Von Den Haag gesucht, leitet der ehemalige kongolesische Rebellenchef Bosco Ntaganda den Feldzug von Kongos Armee gegen ruandische Hutu-Milizen im Osten des Landes.

Für die UN kein Kooperationspartner: General Bosco Ntaganda. Bild: reuters

BERLIN taz"Die Milizen umstellten mein Haus", erinnert sich ein junger Familienvater aus der kongolesischen Stadt Luofu an die Nacht des 17. April. Seine von Human Rights Watch protokollierte Aussage weiter: "Ich konnte mich draußen verstecken, aber meine drei kleinen Söhne waren noch drin und schliefen. Dann sah ich, wie die Milizionäre Feuer auf mein Haus warfen, und meine drei Jungs sind verbrannt."

Dieser blutige Angriff der ruandischen Hutu-Miliz FDLR (Demokratische Kräfte zur Befreiung Ruandas) auf Luofu im ostkongolesischen Busch rund 150 Kilometer nördlich der Provinzhauptstadt Goma, der mindestens 17 Tote forderte, war kein Einzelfall. Unbeeindruckt von einer gemeinsamen kongolesisch-ruandischen Offensive im Januar und Februar, verstärkt die FDLR seit Monaten wieder ihre Angriffe in einem Gürtel, der zwischen den lukrativen Bergbaugebieten in Ostkongos Regenwald und den großen grenznahen Städten liegt. Aber der schreckliche Angriff auf Luofu weckte endlich die UN-Mission im Kongo (Monuc) auf. Monuc-Chef Alan Doss besuchte am 23. April Luofu und die nahe, von Flüchtlingen überlaufene Großstadt Kanyabayonga und versprach Hilfe. Nur fünf Tage vor dem FDLR-Angriff hatten die in Luofu stationierten UN-Beobachter den Ort verlassen und an Kongos Armee übergeben.

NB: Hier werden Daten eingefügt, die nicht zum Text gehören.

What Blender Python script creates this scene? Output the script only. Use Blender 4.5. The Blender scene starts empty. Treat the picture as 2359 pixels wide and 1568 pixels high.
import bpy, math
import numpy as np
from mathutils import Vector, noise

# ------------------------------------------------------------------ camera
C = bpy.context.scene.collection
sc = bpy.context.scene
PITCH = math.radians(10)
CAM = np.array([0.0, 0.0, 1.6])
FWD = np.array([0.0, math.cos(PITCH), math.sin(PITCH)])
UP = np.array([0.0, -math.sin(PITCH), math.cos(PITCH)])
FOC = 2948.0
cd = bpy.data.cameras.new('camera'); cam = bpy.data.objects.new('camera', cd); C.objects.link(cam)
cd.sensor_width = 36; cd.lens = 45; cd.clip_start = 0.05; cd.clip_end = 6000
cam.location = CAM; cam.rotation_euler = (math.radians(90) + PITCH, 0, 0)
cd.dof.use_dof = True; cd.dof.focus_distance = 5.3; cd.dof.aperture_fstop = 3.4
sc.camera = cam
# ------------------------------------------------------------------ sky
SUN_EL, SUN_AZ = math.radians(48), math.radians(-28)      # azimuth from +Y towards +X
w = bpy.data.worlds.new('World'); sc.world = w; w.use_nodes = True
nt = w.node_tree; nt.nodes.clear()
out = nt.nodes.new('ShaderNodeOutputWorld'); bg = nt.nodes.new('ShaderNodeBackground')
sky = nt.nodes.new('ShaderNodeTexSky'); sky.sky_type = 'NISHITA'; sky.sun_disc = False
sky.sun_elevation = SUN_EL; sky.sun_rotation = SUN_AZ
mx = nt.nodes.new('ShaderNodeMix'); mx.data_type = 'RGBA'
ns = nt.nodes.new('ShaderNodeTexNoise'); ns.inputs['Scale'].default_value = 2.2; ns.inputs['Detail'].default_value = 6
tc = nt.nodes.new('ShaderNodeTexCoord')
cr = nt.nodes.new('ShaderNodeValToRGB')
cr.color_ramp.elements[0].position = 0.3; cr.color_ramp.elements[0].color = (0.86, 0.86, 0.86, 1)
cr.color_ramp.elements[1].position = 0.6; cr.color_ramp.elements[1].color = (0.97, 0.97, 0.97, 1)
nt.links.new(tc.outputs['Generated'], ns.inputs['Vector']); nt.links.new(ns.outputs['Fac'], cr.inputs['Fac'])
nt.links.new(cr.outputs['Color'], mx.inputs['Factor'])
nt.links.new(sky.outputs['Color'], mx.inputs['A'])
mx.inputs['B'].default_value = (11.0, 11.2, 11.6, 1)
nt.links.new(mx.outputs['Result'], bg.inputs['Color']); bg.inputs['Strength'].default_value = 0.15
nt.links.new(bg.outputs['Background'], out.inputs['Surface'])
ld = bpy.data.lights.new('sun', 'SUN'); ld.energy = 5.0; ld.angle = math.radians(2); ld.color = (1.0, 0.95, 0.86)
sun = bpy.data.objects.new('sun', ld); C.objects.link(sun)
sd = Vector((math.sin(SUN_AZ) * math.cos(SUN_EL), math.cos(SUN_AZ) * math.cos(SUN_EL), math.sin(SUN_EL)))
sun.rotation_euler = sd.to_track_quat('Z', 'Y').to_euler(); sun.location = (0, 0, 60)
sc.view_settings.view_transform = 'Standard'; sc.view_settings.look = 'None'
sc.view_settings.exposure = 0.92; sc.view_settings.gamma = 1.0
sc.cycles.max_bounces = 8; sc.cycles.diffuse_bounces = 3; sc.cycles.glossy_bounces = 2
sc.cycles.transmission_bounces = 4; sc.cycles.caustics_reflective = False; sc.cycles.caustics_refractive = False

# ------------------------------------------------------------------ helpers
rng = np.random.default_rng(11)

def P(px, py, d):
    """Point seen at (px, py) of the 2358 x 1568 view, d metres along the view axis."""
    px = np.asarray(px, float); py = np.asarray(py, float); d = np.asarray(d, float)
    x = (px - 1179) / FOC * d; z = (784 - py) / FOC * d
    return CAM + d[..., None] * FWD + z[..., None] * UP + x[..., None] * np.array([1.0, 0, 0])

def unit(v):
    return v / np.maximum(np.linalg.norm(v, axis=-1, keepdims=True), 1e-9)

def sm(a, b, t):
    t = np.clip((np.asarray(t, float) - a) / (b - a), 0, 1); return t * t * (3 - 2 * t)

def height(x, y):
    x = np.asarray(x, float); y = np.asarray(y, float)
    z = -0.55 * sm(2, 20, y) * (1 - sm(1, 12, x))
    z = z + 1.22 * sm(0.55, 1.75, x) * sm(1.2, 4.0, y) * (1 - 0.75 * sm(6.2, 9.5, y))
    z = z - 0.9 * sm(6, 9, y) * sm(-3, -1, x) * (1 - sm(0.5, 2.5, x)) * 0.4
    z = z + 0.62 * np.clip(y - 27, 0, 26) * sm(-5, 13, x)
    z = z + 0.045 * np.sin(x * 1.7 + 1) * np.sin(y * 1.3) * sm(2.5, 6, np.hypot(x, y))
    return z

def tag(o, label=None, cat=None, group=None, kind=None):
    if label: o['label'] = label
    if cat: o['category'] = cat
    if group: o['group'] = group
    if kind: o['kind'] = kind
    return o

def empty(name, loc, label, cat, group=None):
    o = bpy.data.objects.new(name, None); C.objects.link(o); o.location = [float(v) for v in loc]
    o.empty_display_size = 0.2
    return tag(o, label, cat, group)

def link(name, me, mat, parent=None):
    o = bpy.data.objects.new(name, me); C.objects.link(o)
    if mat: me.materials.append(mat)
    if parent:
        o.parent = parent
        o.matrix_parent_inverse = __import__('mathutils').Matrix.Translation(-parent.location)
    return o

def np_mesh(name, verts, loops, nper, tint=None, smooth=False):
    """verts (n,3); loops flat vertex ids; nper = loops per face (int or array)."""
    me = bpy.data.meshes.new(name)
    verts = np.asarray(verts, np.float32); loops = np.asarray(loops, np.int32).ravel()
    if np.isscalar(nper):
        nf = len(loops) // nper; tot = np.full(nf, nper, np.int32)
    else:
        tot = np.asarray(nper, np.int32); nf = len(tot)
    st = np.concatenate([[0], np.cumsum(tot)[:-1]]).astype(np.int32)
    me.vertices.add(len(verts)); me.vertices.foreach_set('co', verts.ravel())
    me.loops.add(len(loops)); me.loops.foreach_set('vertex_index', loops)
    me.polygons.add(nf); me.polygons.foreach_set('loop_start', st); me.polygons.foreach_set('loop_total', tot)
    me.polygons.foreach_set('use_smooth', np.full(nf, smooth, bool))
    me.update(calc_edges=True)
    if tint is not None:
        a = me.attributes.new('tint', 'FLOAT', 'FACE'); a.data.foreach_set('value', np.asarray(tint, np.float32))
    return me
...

Aber jetzt meldet der BBC-Rundfunk, stellvertretender Leiter der laufenden Armeeoperationen gegen die FDLR im Ostkongo sei General Bosco Ntaganda, der vom Internationalen Strafgerichtshof mit Haftbefehl gesucht wird. Mit ihm darf die UNO offiziell nicht kooperieren. So bleibt offen, wie die UNO Kongos Armee unterstützen kann.

Ntaganda ist einer von Kongos erfahrensten Warlords. Er war zuletzt Militärchef der Tutsi-Rebellenbewegung CNDP (Nationalkongress zur Verteidigung des Volkes) und kommandierte davor die Hema-Miliz UPC (Union kongolesischer Patrioten), deren Führer Thomas Lubanga derzeit in Den Haag vor Gericht steht. Lubanga und Ntaganda wird die Rekrutierung von Kindersoldaten vorgeworfen.

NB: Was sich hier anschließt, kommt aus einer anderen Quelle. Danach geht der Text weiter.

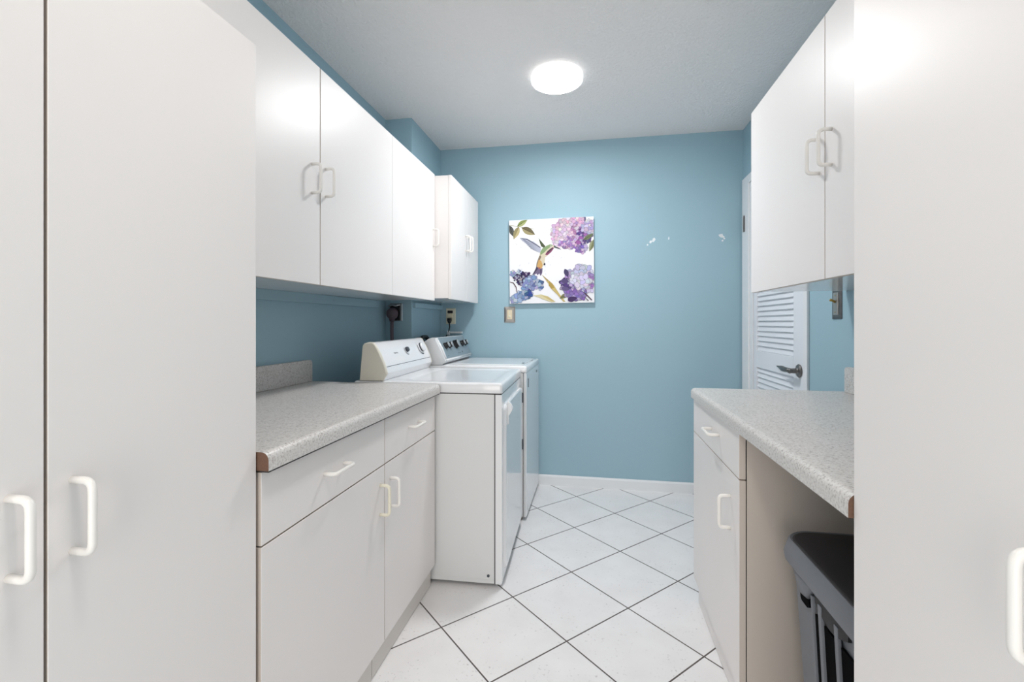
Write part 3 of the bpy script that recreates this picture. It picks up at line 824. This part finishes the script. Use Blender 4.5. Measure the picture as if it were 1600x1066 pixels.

Jeder im Ostkongo weiß längst, dass Ntaganda heute eine führende Rolle bei der Armee spielt. Er war es, der im Januar die CNDP-Rebellen zum Friedensschluss bewog und danach den gemeinsamen Feldzug Kongos und Ruandas gegen die Hutu-Milizen mitorganisierte. Der endete vor zwei Monaten, und inzwischen hat Kongos Armee eine neue Aktion gegen die Hutu-Milizen gestartet, ohne Ruanda, genannt "Kimia zwei". Die UN-Mission leistet logistische Hilfe, Ntaganda ist die rechte Hand des aus Kinshasa als Kommandeur entsandten Generals Amuli und reist mit ihm umher. Er war sogar in Kanyabayonga, als Doss die Region besuchte.

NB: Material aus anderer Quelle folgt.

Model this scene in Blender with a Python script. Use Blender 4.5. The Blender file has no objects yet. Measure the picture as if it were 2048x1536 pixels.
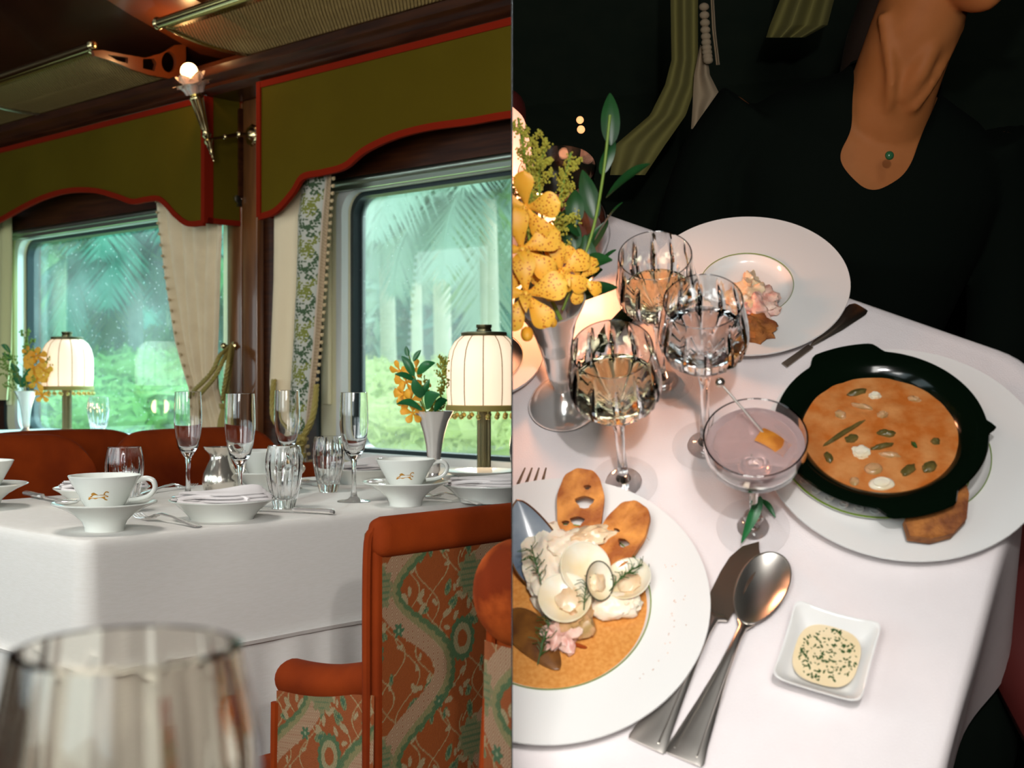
import bpy, bmesh, math, random
import numpy as np
from mathutils import Matrix, Vector, noise as mnoise
from mathutils.geometry import tessellate_polygon
PI = math.pi
random.seed(7)
S = bpy.context.scene
COL = S.collection
# ---------------------------------------------------------------- camera, world, large lights, exposure
F, CX, HY, CZ = 2600.0, 1024.0, 745.0, 0.9855          # focal length in pixels, principal column, horizon row, eye height
cam_d = bpy.data.cameras.new('camera'); cam = bpy.data.objects.new('camera', cam_d); COL.objects.link(cam)
cam.location = (0, 0, CZ); cam.rotation_euler = (PI / 2, 0, 0)
cam_d.sensor_fit = 'HORIZONTAL'; cam_d.sensor_width = 36; cam_d.lens = 36 * F / 2048
cam_d.shift_y = -(768 - HY) / 2048
cam_d.clip_start = 0.02; cam_d.clip_end = 400
cam_d.dof.use_dof = True; cam_d.dof.focus_distance = 1.85
cam_d.dof.aperture_fstop = (cam_d.lens / 1000) / 0.0048
S.camera = cam
S.view_settings.view_transform = 'Standard'; S.view_settings.look = 'None'
S.view_settings.gamma = 1; S.view_settings.use_curve_mapping = False; S.view_settings.exposure = 0
cy = S.cycles
cy.use_denoising = True
cy.max_bounces = 14; cy.diffuse_bounces = 3; cy.glossy_bounces = 4; cy.transmission_bounces = 12
cy.transparent_max_bounces = 24; cy.caustics_reflective = False; cy.caustics_refractive = True; cy.blur_glossy = 0.6
cy.sample_clamp_indirect = 6; cy.sample_clamp_direct = 0
W = bpy.data.worlds.new('overcast_sky'); S.world = W; W.use_nodes = True
wn = W.node_tree; wb = wn.nodes['Background']
w_tc = wn.nodes.new('ShaderNodeTexCoord'); w_no = wn.nodes.new('ShaderNodeTexNoise'); w_cr = wn.nodes.new('ShaderNodeValToRGB')
w_no.inputs['Scale'].default_value = 3.0; w_no.inputs['Detail'].default_value = 4
w_cr.color_ramp.elements[0].position = .35; w_cr.color_ramp.elements[0].color = (.62, .86, .92, 1)
w_cr.color_ramp.elements[1].position = .65; w_cr.color_ramp.elements[1].color = (.95, .99, 1, 1)
wn.links.new(w_tc.outputs['Generated'], w_no.inputs['Vector']); wn.links.new(w_no.outputs['Fac'], w_cr.inputs['Fac'])
wn.links.new(w_cr.outputs['Color'], wb.inputs['Color']); wb.inputs['Strength'].default_value = 2.7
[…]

Viele Soldaten in dieser Region sind Boscos einstige CNDP-Kämpfer. Sie sehen sich in Feindesland und verhalten sich entsprechend: Ein Augenzeuge berichtet der taz, dass Soldaten sich nachts als FDLR-Milizionäre verkleiden und plündern. Mobiltelefone, die bei solchen Angriffen gestohlen werden, hätten sich am nächsten Tag im Besitz von Soldaten wiedergefunden, heißt es. Da viele FDLR-Kämpfer ohnehin Regierungsuniformen tragen, ist das durchaus plausibel - das Gegenteil allerdings ebenso.

Die Menschen stecken nun in der Falle zwischen Milizen und Soldaten. "Sie sammeln sich in den städtischen Zentren, sie gehen nicht mehr in die Berge", berichtet ein Beobachter.

Ungerührt kündigte Kongos Armeeführung am Dienstag die Ausweitung der Operation "Kimia zwei" von der Provinz Nord-Kivu auf die Provinz Süd-Kivu an. Dort verstärkt nach UN-Angaben die FDLR ihre Überfälle auf den Warenverkehr in ihrer Hochburg Shabunda, Zentrum des Goldbergbaus. Und Armeeeinheiten vertreiben Menschen aus ihren Dörfern. Kriegsverbrecher auf allen Seiten.